After paying its creditors in full, Bannister was able to contribute $2.2 million to the new Black Philanthropy Bannister Fund.

“The Foundation seemed like the right place for the money’s financial oversight, with the Black Philanthropy Initiative being an appropriate partner,” said Brendan Kane, who served on Bannister’s board.

The new Black Philanthropy Bannister Fund will honor the original focus of Bannister House and the Black Philanthropy Initiative by continuing to serve the African American community in three core areas.

Scholarship assistance for post-secondary education African American/Black students who are pursuing or advancing a career in health care at an accredited institution and are Rhode Island residents who demonstrate financial need.

Grants to community-based organizations that provide youth development and mentoring opportunities to urban African American/Black youth. The programs should target educational success, avoidance of risk behaviors, empowerment to make positive decisions, higher aspirations, increased confidence, more positive interpersonal relationships and growth and engagement that positively impacts the community.

Grants to African American/Black community-based organizations that support and promote the history and achievements of African Americans/Blacks in Rhode Island, preserve the culture of the African American/Black community and strive to uplift low-income African American/Black Rhode Islanders.

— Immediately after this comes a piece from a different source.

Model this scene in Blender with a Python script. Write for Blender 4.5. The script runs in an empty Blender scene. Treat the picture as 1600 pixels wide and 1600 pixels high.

The new fund will be guided by an advisory committee comprised of the leadership of the former Black Philanthropy Initiative – Linda Newton, Edward Clifton, Jason Fowler, Beverly Ledbetter and Walter Stone – and Brendan Kane, of the former Bannister board.

The Rhode Island Foundation is the largest and most comprehensive funder of nonprofit organizations in Rhode Island. In 2015, the Foundation awarded $41.5 million in grants to organizations addressing the state’s most pressing issues and needs of diverse communities. Through leadership, fundraising and grantmaking activities, often in partnership with individuals and organizations, the Foundation is helping Rhode Island reach its true potential.